The Story
Why it exists.
The beginning
Marc-Antoine Corticchiato designed Body Paint for Vilhelm Parfumerie in 2020, translating the house's signature approach, scent as time machine, into something visceral and sensory. The brief: Paris, 1988. A secret cult of women. Matisse's La Danse on the wall. Ritual dancing, whispered sounds, the flicker of bodies in motion. Corticchiato translated this into olfactory form through a specific tension, bright fruit against dark spice against bare wood. Body Paint is not a memory of 1988, it is the feeling of it, the adrenaline and the secrecy.

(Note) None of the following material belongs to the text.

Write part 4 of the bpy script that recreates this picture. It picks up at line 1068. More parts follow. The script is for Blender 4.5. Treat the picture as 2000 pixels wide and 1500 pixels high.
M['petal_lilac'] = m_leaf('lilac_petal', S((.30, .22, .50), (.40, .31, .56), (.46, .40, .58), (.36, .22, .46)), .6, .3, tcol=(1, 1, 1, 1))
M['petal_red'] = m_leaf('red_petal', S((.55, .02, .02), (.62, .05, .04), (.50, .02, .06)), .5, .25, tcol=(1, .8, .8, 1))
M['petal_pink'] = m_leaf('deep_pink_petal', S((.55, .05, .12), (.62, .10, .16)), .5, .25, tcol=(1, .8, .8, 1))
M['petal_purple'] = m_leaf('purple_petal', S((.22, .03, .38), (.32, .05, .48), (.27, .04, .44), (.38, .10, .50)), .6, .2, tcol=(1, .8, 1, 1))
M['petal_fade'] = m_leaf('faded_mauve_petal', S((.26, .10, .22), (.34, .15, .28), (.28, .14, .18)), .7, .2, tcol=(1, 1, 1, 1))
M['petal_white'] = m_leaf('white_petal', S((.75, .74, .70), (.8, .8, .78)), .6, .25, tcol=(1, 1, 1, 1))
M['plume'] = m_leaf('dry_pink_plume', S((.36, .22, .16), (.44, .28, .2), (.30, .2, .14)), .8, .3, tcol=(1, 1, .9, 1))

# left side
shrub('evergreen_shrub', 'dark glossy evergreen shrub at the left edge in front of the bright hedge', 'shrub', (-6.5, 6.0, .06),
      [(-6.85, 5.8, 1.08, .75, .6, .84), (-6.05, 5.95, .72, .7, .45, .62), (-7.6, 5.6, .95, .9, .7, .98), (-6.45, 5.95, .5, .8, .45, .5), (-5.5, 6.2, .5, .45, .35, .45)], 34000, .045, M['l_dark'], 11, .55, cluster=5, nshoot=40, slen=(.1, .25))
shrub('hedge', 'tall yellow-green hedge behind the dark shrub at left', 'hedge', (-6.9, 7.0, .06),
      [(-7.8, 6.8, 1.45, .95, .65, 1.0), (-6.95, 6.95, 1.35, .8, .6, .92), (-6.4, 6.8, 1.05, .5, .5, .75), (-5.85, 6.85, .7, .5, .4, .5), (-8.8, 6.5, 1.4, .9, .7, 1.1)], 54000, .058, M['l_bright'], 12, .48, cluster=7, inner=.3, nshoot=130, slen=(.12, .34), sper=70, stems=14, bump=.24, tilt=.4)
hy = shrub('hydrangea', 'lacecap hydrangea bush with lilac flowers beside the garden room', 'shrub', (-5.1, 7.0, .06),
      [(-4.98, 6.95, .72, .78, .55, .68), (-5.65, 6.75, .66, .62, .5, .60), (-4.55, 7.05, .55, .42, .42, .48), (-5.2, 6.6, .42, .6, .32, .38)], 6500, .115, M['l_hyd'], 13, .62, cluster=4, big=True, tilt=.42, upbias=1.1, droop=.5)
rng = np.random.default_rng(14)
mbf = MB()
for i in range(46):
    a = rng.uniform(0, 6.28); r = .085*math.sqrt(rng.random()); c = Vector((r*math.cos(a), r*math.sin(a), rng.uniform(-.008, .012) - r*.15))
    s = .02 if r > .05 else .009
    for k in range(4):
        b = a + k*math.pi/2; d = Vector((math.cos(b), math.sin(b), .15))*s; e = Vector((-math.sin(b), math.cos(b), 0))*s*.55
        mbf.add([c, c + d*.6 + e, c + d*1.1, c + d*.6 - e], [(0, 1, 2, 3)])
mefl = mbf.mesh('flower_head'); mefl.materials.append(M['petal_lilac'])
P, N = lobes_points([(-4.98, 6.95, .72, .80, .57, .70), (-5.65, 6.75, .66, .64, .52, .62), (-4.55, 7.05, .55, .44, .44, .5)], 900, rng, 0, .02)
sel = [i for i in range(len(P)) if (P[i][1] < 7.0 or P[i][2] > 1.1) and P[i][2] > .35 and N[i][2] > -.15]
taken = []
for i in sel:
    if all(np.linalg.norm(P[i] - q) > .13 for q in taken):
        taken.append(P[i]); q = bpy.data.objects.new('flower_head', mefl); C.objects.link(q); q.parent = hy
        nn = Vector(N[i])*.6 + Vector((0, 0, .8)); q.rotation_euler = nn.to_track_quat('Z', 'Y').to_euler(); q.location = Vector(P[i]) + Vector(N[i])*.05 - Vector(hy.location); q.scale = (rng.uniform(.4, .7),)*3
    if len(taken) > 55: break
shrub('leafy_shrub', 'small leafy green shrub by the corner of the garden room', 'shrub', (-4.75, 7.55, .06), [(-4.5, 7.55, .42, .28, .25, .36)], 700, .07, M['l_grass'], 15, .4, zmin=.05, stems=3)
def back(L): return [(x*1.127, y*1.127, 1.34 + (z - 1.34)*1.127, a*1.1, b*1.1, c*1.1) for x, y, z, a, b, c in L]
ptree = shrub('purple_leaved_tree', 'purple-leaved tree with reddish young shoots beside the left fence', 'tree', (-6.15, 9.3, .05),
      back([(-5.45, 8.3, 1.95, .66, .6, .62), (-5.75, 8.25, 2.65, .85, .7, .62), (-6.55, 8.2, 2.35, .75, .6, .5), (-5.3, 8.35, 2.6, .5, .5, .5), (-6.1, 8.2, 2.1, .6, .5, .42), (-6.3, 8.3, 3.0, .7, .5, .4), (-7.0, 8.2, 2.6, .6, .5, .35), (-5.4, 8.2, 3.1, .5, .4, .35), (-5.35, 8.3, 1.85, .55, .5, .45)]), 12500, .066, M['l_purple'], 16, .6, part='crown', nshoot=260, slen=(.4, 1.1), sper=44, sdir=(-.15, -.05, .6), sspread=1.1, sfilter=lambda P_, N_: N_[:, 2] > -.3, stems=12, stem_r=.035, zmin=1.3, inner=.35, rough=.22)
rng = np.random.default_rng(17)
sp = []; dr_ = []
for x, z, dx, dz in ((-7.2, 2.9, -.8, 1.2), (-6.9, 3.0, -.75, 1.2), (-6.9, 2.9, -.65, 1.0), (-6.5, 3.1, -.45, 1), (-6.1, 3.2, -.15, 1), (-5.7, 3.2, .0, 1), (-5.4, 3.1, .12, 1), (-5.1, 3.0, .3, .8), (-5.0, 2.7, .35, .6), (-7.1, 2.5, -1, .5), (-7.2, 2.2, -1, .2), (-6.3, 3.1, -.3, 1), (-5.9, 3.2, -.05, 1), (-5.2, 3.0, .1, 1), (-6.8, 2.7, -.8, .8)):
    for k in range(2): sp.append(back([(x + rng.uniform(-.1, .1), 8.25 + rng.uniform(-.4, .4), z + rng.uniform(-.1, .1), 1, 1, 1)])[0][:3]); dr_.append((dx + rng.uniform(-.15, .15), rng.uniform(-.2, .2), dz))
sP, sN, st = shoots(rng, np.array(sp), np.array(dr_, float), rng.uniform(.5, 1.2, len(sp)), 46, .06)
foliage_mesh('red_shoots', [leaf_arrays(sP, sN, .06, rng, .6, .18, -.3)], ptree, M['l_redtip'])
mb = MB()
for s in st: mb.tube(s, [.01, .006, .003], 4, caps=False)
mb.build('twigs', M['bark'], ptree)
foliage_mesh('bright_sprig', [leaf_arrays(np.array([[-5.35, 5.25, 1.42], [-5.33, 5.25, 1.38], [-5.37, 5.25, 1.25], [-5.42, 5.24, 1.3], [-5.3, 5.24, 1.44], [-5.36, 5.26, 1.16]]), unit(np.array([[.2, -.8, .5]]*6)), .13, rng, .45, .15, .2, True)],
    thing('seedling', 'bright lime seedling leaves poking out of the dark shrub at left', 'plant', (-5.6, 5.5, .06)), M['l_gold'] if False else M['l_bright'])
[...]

The note selection for Body Paint reflects a specific philosophy: contrast as the primary driver of interest. Lemon and pear juice are immediately accessible, even commercial in their appeal. Red chili and bell pepper are not. They introduce an element of discomfort that prevents the fragrance from becoming merely pleasant. The heart doubles down on this with warm spices, Iso E Super providing the structural thread that keeps everything coherent. The base returns to earth and wood, oakmoss grounding the ambroxan's slight sweetness. Each phase could stand alone, together they form something that asks for attention rather than requesting it.
The evolution
The opening jolt of lemon and pear juice mimics the first moment of recognition, that sharp intake of breath before movement begins. Red chili and bell pepper introduce the physical, the body present and aware. As the heart develops, Iso E Super smooths the edges, nutmeg and clove adding warmth that feels like skin contact in a darkened room. The drydown strips everything back, cedarwood and oakmoss create an austere final image, bodies still, the ritual complete. The ambroxan in the base provides the only softness, a hint of warmth that suggests the memory will linger.
Cultural impact
Body Paint occupies an unusual position in Vilhelm Parfumerie's catalog: it's one of the house's more confrontational compositions, designed by Corticchiato rather than the more frequently featured Jérôme Épinette. The fragrance has developed a following among wearers who appreciate its unusual opening and its willingness to risk discomfort in service of something more interesting. Community reviews describe it as a second skin, with longevity that outlasts most modern fragrances. The pepper-and-chili opening polarizes opinion, those who love it describe it as the most interesting thing the house has done; those who don't find it too sharp for regular wear. The drydown earns universal praise as warm, intimate, and quietly complex.